If the watch can still perform the functions that it had when you purchased it, then it is not obsolete.
My car is not obsolete because it can't park itself, but my neighbour's car can.
It's true, though, that LCD watch obsolescence is pointless, as proven by casio f-91w-1xy.
Upgrades are irrelevant. The user will need to replace them someday, just like any other $300-$500 consumer good. No one thinks their smartphone will not be obsolete in a decade, no matter how many cores or megapixels it has today.
The interesting question is what about the gold Watch that costs $10K and beyond? I wouldn't be at all surprised if part of the deal for buying one is that you get very cheap (maybe even free?) swaps to the latest on a regular basis. Maybe they can swap out the guts (in case you have custom engraving done, etc.) but more likely they require trading the old one (to recover the gold) and give you a new one. If someone pays $10K for something that has $150 worth of electronics and $2000 (or whatever) worth of gold, they can afford to keep replacing that $150 of electronics for a lot of years and still have made great money on it.
Though people who would spend that kind of money might not be too concerned about getting their money's worth - customers for the gold Watch who might drop more money in a nightclub in a single night, and more money in a single bet at a casino may not be too concerned about buying a new one every year for the full $10K+
"If someone pays $10K for something that has $150 worth of electronics and $2000 (or whatever) worth of gold"
The Apple gold watches supposedly have other, higher quality materials than just gold so it's not just the metal parts that were replaced with shiny yellow.
The amount of gold in iWatch is reported to be about 30 grams, so the gold (18 karats) is worth about $850. Ten years ago it was worth $225, and only four years ago the it was worth $1350 when gold hit the peak.
More than that, it requires an iOS device to work. You won't still be using your iPhone 6 in a decade.

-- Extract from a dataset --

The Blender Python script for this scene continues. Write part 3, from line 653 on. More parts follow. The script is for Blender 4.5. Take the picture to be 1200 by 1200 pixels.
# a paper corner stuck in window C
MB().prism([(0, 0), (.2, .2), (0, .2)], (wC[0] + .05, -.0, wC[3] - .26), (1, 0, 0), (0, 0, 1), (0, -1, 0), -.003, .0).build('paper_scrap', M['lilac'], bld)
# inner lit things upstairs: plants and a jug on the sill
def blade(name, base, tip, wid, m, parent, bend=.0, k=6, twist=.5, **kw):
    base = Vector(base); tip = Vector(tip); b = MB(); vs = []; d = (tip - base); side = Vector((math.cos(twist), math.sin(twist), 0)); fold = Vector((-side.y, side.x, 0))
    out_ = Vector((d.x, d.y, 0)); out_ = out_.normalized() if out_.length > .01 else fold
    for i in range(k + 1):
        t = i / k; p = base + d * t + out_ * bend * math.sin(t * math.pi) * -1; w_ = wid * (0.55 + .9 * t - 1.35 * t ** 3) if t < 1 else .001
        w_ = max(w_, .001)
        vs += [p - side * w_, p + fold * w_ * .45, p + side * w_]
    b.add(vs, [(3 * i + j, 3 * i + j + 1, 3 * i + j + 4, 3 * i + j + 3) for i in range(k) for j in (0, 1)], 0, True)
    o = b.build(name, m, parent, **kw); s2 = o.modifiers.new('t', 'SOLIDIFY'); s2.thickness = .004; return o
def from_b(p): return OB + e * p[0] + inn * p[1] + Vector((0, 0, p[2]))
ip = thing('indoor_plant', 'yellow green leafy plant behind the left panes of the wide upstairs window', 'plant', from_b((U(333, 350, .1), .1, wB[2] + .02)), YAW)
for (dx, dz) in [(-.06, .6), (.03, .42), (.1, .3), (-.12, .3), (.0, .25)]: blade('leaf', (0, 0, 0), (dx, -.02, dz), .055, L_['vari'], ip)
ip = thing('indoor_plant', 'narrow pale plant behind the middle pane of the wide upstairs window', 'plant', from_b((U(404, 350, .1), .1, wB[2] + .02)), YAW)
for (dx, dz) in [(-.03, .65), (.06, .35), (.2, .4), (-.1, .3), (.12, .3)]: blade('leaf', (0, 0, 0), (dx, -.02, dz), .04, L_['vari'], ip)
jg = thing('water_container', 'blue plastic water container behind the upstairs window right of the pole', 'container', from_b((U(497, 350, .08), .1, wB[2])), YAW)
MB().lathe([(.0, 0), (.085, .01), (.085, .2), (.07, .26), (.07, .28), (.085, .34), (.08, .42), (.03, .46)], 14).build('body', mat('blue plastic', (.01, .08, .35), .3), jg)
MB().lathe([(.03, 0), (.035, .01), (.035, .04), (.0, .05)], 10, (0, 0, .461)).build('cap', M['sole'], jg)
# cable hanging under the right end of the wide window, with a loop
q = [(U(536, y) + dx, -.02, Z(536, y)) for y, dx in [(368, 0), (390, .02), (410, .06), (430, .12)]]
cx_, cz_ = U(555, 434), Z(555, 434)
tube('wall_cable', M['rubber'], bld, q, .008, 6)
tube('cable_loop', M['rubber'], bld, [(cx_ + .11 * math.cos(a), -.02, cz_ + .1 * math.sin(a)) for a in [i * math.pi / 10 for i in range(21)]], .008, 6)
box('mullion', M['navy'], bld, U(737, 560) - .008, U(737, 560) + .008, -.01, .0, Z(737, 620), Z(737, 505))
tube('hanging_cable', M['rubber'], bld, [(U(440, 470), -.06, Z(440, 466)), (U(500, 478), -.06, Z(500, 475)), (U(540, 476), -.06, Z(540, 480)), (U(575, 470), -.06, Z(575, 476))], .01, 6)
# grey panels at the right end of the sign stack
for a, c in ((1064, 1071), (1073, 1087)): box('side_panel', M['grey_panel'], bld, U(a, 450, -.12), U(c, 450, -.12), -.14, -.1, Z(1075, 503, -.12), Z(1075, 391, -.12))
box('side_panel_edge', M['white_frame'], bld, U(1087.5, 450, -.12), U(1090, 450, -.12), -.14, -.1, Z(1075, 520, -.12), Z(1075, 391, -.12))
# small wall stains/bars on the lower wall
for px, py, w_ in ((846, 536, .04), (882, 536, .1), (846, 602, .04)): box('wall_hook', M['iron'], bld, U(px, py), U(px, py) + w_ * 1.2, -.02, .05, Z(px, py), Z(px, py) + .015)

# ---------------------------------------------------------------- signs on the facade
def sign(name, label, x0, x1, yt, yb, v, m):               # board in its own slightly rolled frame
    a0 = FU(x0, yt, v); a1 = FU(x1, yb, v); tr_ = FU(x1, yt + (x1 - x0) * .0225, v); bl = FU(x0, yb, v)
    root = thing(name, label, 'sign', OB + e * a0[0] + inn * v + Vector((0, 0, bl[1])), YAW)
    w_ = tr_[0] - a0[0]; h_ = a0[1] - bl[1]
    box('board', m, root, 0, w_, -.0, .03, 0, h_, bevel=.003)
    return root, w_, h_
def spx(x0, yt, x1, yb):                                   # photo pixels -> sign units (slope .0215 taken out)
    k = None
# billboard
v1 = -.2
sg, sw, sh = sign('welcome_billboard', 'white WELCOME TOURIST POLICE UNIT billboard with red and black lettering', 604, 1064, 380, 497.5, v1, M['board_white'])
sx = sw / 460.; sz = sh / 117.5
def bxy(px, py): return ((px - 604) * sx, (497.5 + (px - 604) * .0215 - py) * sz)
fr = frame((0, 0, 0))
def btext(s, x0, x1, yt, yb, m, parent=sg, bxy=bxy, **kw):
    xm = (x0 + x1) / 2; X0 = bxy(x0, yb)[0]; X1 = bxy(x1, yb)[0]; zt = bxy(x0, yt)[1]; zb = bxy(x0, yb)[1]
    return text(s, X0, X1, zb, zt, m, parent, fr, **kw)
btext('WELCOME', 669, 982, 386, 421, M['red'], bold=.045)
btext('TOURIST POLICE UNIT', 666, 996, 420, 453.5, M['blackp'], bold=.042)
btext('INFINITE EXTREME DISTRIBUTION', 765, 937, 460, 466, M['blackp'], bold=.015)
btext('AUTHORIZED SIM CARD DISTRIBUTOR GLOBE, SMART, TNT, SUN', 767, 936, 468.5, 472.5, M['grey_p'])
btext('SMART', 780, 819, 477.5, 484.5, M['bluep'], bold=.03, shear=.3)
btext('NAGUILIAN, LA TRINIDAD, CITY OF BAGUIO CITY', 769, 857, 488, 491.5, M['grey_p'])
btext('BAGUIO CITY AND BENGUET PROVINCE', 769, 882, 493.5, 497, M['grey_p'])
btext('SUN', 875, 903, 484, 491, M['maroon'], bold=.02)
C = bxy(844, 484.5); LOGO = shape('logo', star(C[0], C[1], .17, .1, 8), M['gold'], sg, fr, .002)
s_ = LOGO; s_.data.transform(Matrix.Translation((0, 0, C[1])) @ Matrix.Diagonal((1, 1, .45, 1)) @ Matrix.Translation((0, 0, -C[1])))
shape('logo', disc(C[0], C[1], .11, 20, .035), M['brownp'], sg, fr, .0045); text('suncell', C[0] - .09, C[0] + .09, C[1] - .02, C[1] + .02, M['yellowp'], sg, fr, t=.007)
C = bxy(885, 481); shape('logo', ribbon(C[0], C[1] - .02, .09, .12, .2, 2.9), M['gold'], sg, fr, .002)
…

And I suspect that when the iPhone 8 comes out with iOs 10 or whatever,. it will have dropped support for the first gen Watch, to force the cultists to upgrade anyway.

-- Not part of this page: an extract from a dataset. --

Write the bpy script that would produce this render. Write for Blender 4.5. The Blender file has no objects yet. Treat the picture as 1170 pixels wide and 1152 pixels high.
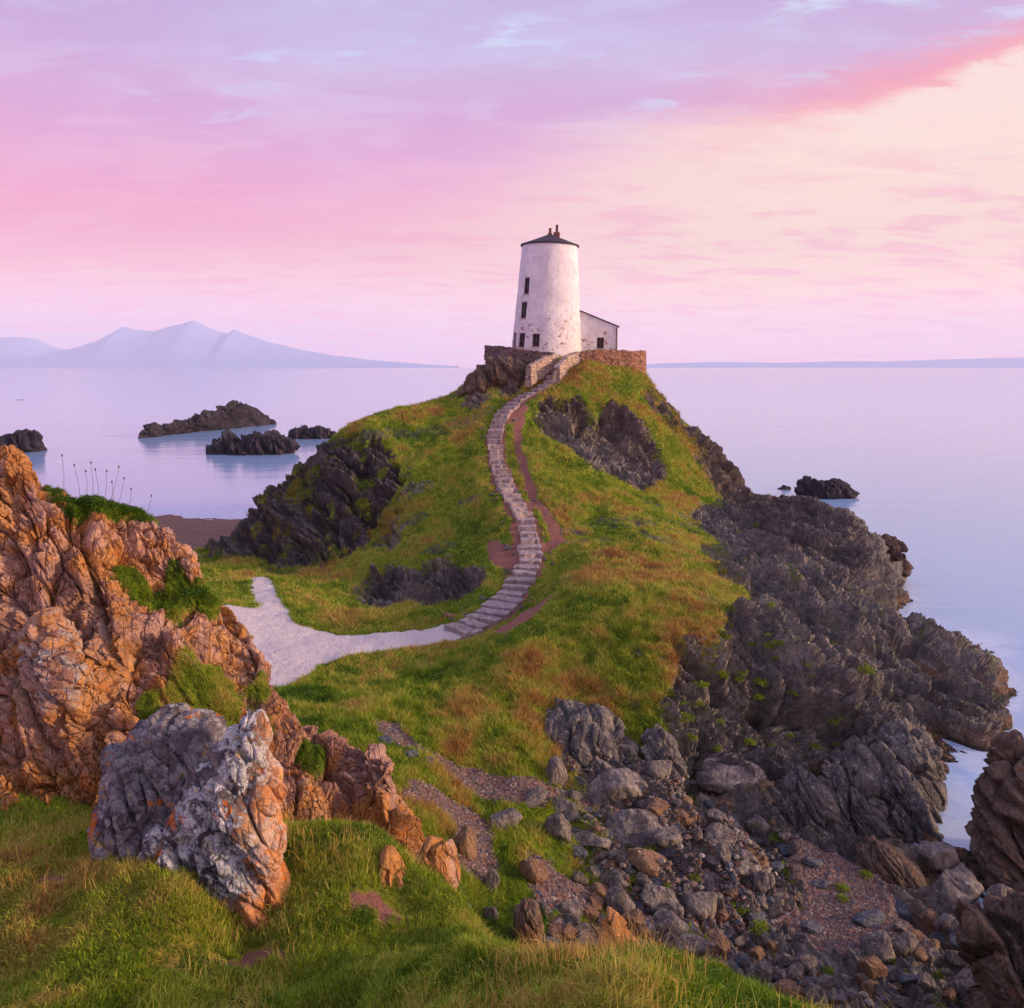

I am no Apple fan but... this talk of non up-gradability is just silly since no similar product is.
It is perfectly feasible for Apple to offer and upgraded replacement watch for a nominal sum at some point in the future to its loyal fans.
Bugger, I've just been pooped on by a flying pig
They pulled the shop launch at the last minute.
Sounded like a slow sales Plan B to me.
They are selling well on ebay, as required by Apple to help create 'artificial' demand.
I think it was the NYT who also highlighted what looked the plan.
This, likely Apple leaked semi truth may be part of that plan.